Institut für UMWELT-FRIEDE-ENTWICKLUNG

Burundi. The Causes of the Conflict and its Development in Brief 
Julian Thomas Hottinger

Vortrag : "Burundi, Friedensabkommen ohne Frieden? Hintergrundgespräch zu einem aktuellen Konflikt in Afrika", Veranstaltung des Instituts für Umwelt - Friede - Entwicklung, 23. April 2001, Politische Akademie, 1120 Wien, Tivoligasse 73)

 

Given the time each one of the speakers will have to present their subjects tonight, it would be impossible for me to go through the major incidences that could explain this conflict. To start with there are a lot, and second of all is according to what you mention or leave aside, you are either in favour or against one or the other communities. After having worked with the Burundian Delegates in Arusha for 28 months, this is an issue one becomes highly sensitive about. But before illustrating - very shortly - some of the key incidents in Burundi's recent history, I would like to clarify two aspects of this long going conflict. 

First of all, often in debates and discussions there is a misunderstanding on when the conflict really started: Very often public opinion is only conscious of the last 8 years of conflict. They start at the collapse of the Ndadaye's regime in October 1993 and build from there. I personally do not share this point of view, as violence within Burundian society has been an ongoing affair since Independence in 1962. This is for nearly 40 years. And even if there were one or two massacres before independence and often linked to famine or other catastrophes did take place, it was only in 1972 that for the very first time the near totality of the Burundian population was affected by the massive killings.
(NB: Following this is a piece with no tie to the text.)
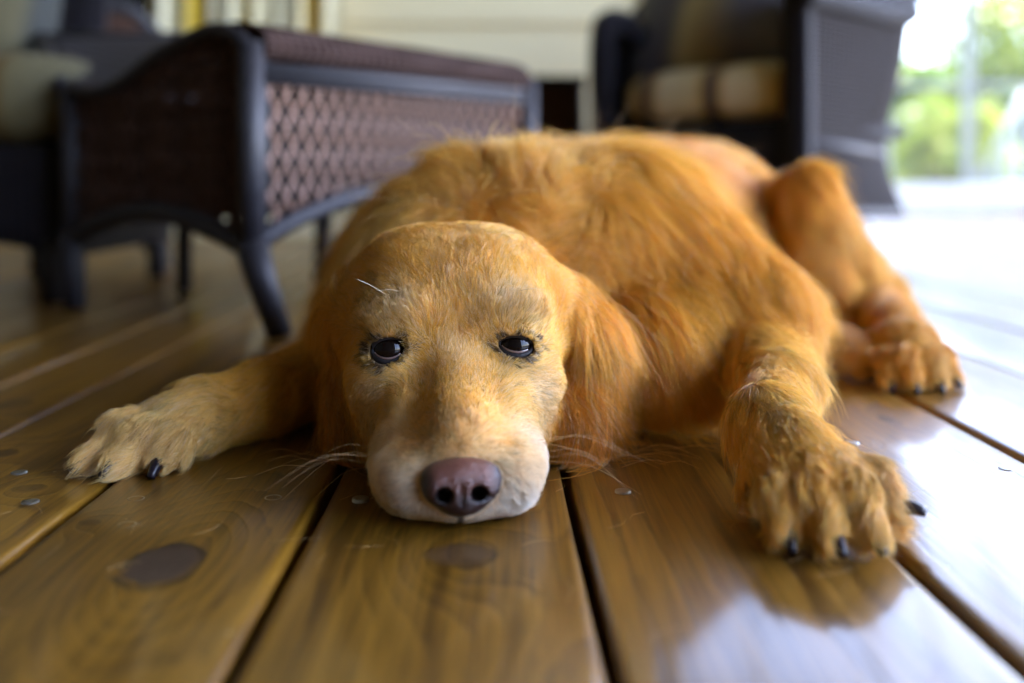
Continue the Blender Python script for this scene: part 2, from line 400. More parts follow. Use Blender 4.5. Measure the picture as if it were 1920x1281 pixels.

Secondly, due to the Burundian history and the present, the notion of "communities" and "minorities" in Burundi tends to refer to Hutu, Tutsi and Twa. This is due to what Jean-Pierre Chrétien calls "ethnic regression", that meaning that all conflicts and divisions in Burundian society are reinterpreted in terms of the ethnic divide. Yet, other cleavages position groups against one another. In fact, not one of the ethnic communities is "homogeneous" in category. Thus, there exists an old antagonism between Tutsi-Banyaruguru and Tutsi-Hima, the latter being geographically concentrated in the Bururi province and dominating the four successive military regimes since 1965. This division also affects the armed forces, considered the "bastion of Tutsi hegemony" and "their protector". So as to clarify "The Causes of the Conflict and its Development in Brief" this evening we will be talking a lot about communities - be it Hutu or Tutsi, not to forget the Twa - but behind these notions one must not forget the following:

That Burundi has faced conflict during most of its history since independence in 1962. While the fight is often defined as "communitarian or ethnic", it is in fact political, aimed at maintaining or capturing power. In such a poor country, with a per capita icome of US $ 140 in 1999, the control of the state is the only avenue for accumulation and reproduction of a dominant class. As I will explain as I go through my "exposé" the processes of national reconciliation and of democratisation in 1993 mainly was confronted with an elite opposition and resistance. Thus often violence was only apparently ethnic, as in October 1993. The real aim was to recapture political powers and privileges lost after the June 1993 elections. So pitted against each other were not Hutu and Tutsi as such, but those who gained power through the ballot box and those who lost it. This of course does not mean one can put aside ethnic or community identities. They are powerful mobilising forces, often used and manipulated in the name of political interests. But the real issue of the fight is to be seen - as Filip Reyntjeans once stated as - "a demographic majority trying to turn into a political majority", and I would add in the third-poorest country included in the World Bank statistics.